REUTERS | Eduardo Munoz

Escrow accounts: how have they worked in practice?

In construction, the employer is usually more fearful that the contractor will go bust than vice versa, hence the whole panoply of security that usually surrounds a construction contract, such as bonds and parent company guarantees.

However, occasionally the boot is on the other foot, particularly if the employer is in straitened financial circumstances or is perhaps a new company with no trading record. In these circumstances, an escrow account may be used.

Escrow accounts

Escrow accounts seem to be a bit like buses: having previously come across them only rarely, I now have three escrow accounts on the go. They have highlighted some of the unexpected issues that can arise when dealing with these accounts, particularly as far as banks are concerned. The lessons I have learned are:

  • Always provide a firm longstop date in the drafting, so that the escrow account can be closed after a certain time and the money released to the employer.
  • Banks move in mysterious ways, which are particularly mysterious ways to construction lawyers.

Longstop dates

I inherited my first escrow account. The deed setting it up provided that, when the account was closed, any balance was payable to the bank. Complications arose when my client wanted to amend the deed, with the agreement of all the parties, so that the last few thousand pounds remaining after the project was completed were released direct to my client and not to the bank. While the bank was taking a leisurely approach to reviewing the documents, the contractor, who had already agreed the amendment, went into administration.

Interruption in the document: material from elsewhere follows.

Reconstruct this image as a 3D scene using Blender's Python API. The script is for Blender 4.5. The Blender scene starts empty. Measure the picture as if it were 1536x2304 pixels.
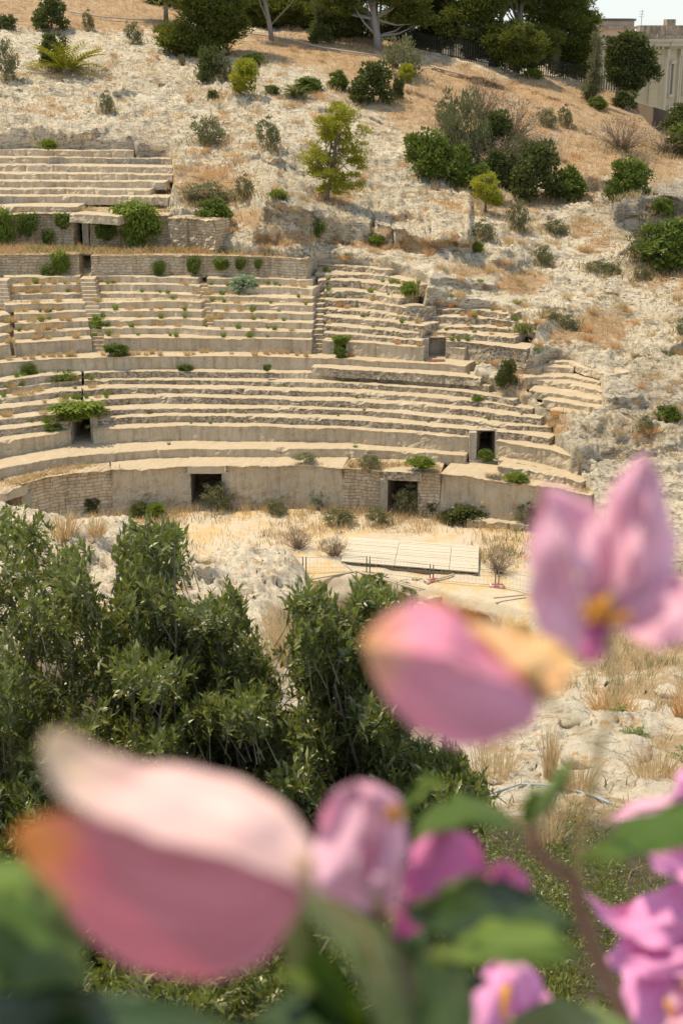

We then had to renegotiate the terms of the letter with the contractor’s administrator, who had no incentive or inclination to sign anything.  Over 18 months later, the money is still sitting in the escrow account and it is no longer cost-effective for me to take any action to encourage the bank to release the funds. A clear longstop date on the account providing for release of monies to my client, at my client’s sole request, would have been the solution.

Mysterious banks

I set up the second escrow account, using PLC precedents, duly amended to reflect the requirements of my particular project. I beefed up the account closing provisions to try to avoid the problems I had experienced in trying to close escrow account one. I happily sent the documents and the cash to the bank and it all seemed so easy.

However, the bank did not like PLC’s bank instruction letter very much. I still do not understand what the problem was, or why it was so crucial to the bank, or why they could not explain it to me, but it was something to do with the number of partners who had authority to release the funds. As a lowly construction lawyer, this seems to me to be a very straightforward issue, and simple to fix. Once this matter was dealt with, then the letter was fine.

OK with the bank and easy to close

So, there are my two tales of woe on being involved in escrow accounts. The next time I set one up, I shall get something in writing from the bank to confirm that they approve the documents before I open the account, and I may also tinker further with the longstop date to make the escrow account even easier to close.

I’d advise anyone working with escrow accounts to consider doing the same.